Adrian Newey is a man accustomed to success in the F1 arena, but his ambition remains undimmed in spite of that and he insists that he will accept nothing less than another world title before he declares 2011 a good season.

The Briton, whose seven-title haul rivals that of Michael Schumacher - ironically, a driver he has never worked with - has been the man behind championship successes for Williams, McLaren and, as of last year, Red Bull Racing, but he is always looking forward to the next crown and, after Sebastian Vettel's flying start to the current campaign, has set his sights high once more.

"We have to win the championship - nothing less," he insisted to the official F1 website, "Only then, will I say [the 2011 car] is fantastic. I think the whole car is okay [after five wins in seven races], [and] we have certainly had a good start to the season, but F1 is all about development, so being quick at the start of the year isn't enough. You have to the quickest at the end of the season!"

Newey famously almost didn't make it to Red Bull, having toyed with the idea of leaving F1 altogether after hitting the heights with McLaren, but admits that there was something alluring about joining a team that had yet to taste success and was coming from the opposite end of the field.

"Of course, I have been very lucky in my career, and winning both titles last year with Red Bull Racing was very special because I joined the team very early on," he confirmed, "I was centrally involved and built up the team from the start. It was a fresh challenge.

"I was lucky to be very successful with Williams and then McLaren, but there was also the urge for a new challenge. Looking around at what that fresh challenge could be, I looked at yachts - at the America's Cup - but came to the conclusion that being involved with [an F1] team right from the start would be the challenge I was looking for. It was kind of like leaving the road of safety at McLaren and inching my way into unknown territory."

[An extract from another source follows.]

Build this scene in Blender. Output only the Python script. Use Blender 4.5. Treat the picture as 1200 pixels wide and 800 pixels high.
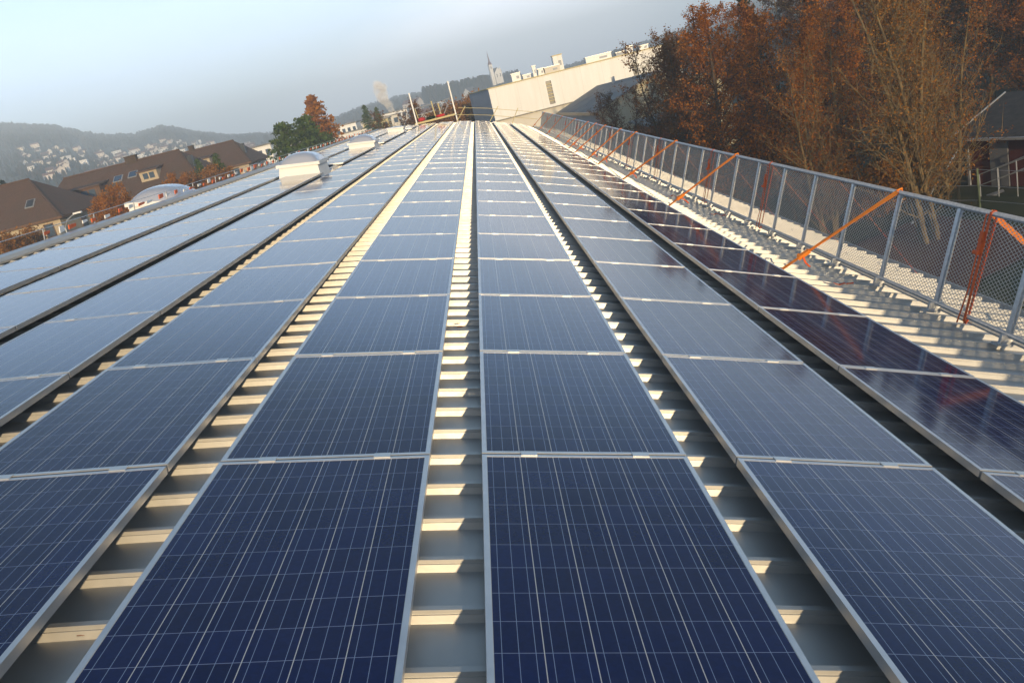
import bpy, math, random
from mathutils import Vector, Matrix
R = math.radians
scene = bpy.context.scene
col = scene.collection
for o in list(bpy.data.objects):
    bpy.data.objects.remove(o)

# ------------------------------------------------------------------ camera, sky, sun, exposure
PHI = R(14.0)          # the curved roof slopes 14 degrees where the photographer stands
CAM_Z = 10.5
M3 = Matrix(((math.cos(PHI), 0, math.sin(PHI)), (0, 1, 0), (-math.sin(PHI), 0, math.cos(PHI))))
def W(u, y, n):        # roof-aligned coordinates (camera eye = 0,0,0) to world
    return M3 @ Vector((u, y, n)) + Vector((0, 0, CAM_Z))
cam_d = bpy.data.cameras.new('camera')
cam = bpy.data.objects.new('camera', cam_d); col.objects.link(cam)
RT = M3 @ Vector((0.9990053, -0.0436464, 0.0091309))
UP = M3 @ Vector((0.0036572, 0.2842767, 0.9587353))
FW = M3 @ Vector((0.0444411, 0.9577483, -0.2841536))
cam.matrix_world = Matrix(((RT.x, UP.x, -FW.x, 0), (RT.y, UP.y, -FW.y, 0), (RT.z, UP.z, -FW.z, CAM_Z), (0, 0, 0, 1)))
cam_d.sensor_width = 36.0; cam_d.sensor_fit = 'HORIZONTAL'
cam_d.lens = 965.06 / 1200 * 36
cam_d.clip_start = 0.05; cam_d.clip_end = 9000
scene.camera = cam

SUN_DIR = (M3 @ Vector((0.112, -0.978, 0.170))).normalized()     # towards the sun: low, behind and slightly right
SUN_EL = math.asin(SUN_DIR.z)
SUN_ROT = math.atan2(SUN_DIR.x, SUN_DIR.y)
world = bpy.data.worlds.new('World'); scene.world = world; world.use_nodes = True
wn, wl = world.node_tree.nodes, world.node_tree.links
wn.clear()
w_out = wn.new('ShaderNodeOutputWorld')
sky = wn.new('ShaderNodeTexSky'); sky.sky_type = 'NISHITA'; sky.sun_disc = False
sky.sun_elevation = SUN_EL; sky.sun_rotation = SUN_ROT
sky.air_density = 1.0; sky.dust_density = 0.6; sky.ozone_density = 1.6
bg = wn.new('ShaderNodeBackground'); bg.inputs['Strength'].default_value = 0.11
wl.new(sky.outputs[0], bg.inputs['Color'])
# thin high cloud veil and a grey fog bank low over the valley ahead
tc = wn.new('ShaderNodeTexCoord')
sep = wn.new('ShaderNodeSeparateXYZ'); wl.new(tc.outputs['Generated'], sep.inputs[0])
def wmath(op, a, b=None, c=None, clamp=False):
    n = wn.new('ShaderNodeMath'); n.operation = op; n.use_clamp = clamp
    for i, v in enumerate((a, b, c)):
        if v is None: continue
        if isinstance(v, (int, float)): n.inputs[i].default_value = v
        else: wl.new(v, n.inputs[i])
    return n.outputs[0]
def wramp(v, a, b):
    n = wn.new('ShaderNodeMapRange'); n.interpolation_type = 'SMOOTHSTEP'
    wl.new(v, n.inputs[0]); n.inputs[1].default_value = a; n.inputs[2].default_value = b
    return n.outputs[0]
mp = wn.new('ShaderNodeMapping'); mp.inputs['Scale'].default_value = (2.2, 2.2, 9.0)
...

Confessing that he has never thought about the comparison between his title tally and that of Schumacher, Newey is now working with the man many believe to be the German's natural successor, and admits that Vettel is pretty unique among F1 drivers.

"The very special thing with Sebastian is how mature he is at this age," he revealed, "I've seen so often that, when drivers suddenly rise from obscurity to incredible stardom and fame, it goes to their head. They lose ground and their head gets a bit too big. Sebastian is remarkably level-headed. He is a very private man and isn't into the fame at all.

"He thinks a lot about what he does and rarely makes the same mistake twice. And he is very hard working. He is always in the paddock in the evening, speaking with his engineers, going through the data and reflecting on what he did in the car. I think that's one thing all great drivers have in common."

Despite his superior record, meanwhile, Newey is happy to share the spotlight with Vettel, who came from third in the standings to clinch the 2010 title from under the noses of RBR team-mate Mark Webber and Ferrari rival Fernando Alonso at the final round in Abu Dhabi.

"It is a combination of car, driver and engine," he said of any title challenge, "Only if all three factors come together will success be on the horizon. It is not possible to come to a definite conclusion on the percentage calculation [of each part]. Obviously, a car doesn't run without an engine but, today, with the frozen engine regulations, it is very difficult for one engine manufacturer to have a big advantage over the others. Of course, there are differences between the engines and, right now, we are blessed. But you need a good car and a good driver, [and] you don't win anything without the combination of both."

Newey's role is clearly a major catalyst for success, whatever he says, and he admits that there is pressure to keep producing on that level every season.

"It's a constant stress, so it is simply the level I live on," he conceded, "I find my biggest enemy is time. The job is very time-consuming - and can be over-consuming if you are not careful. To find enough time for the family - to have a life outside F1 - I really have to snatch this time. And then when I find myself idle for an hour, I almost feel guilty about it because I am not doing something.

"Of course, there is also the pressure to do well. If you are doing badly, then you want to do well. And then, when you do, you are under pressure to maintain it. It's the eternal circle. Occasionally, of course, I have a sleepless night - usually when I've been working late and have then gone to bed too quickly and my mind is still going - but, in general, I get a decent night's sleep.

"To be honest, I never have the time to worry about [getting a design 'wrong']. I just get on and do it. Part of car design is risk, and that means that you can go up and down. Occasionally, I have made mistakes, perhaps taken too many risks and the car has been too problematic, but then you could be too conservative and go nowhere.

"Regulation changes are always risky - there might be something that we haven't spotted, but somebody else has, and suddenly you are caught on the back foot because of that. You have to understand the rules - and understand what they dictate and what you have to do. You make the first shape and then step backwards telling yourself that that is what they want us to build. And then you try to spot ambiguities and ponder how you can make them work to your advantage.

"Aside from these things, I enjoy designing. I get a buzz out of the combination of design and sport. That is what F1 engineering is really. The car comes from a set of ideas and that, if you like, comes from the artistic side of the brain. Probably everybody could come up with something that looks pretty, but that doesn't means that it goes well. So you have to temper your ideas with the physical and mathematical side - and that requires huge discipline."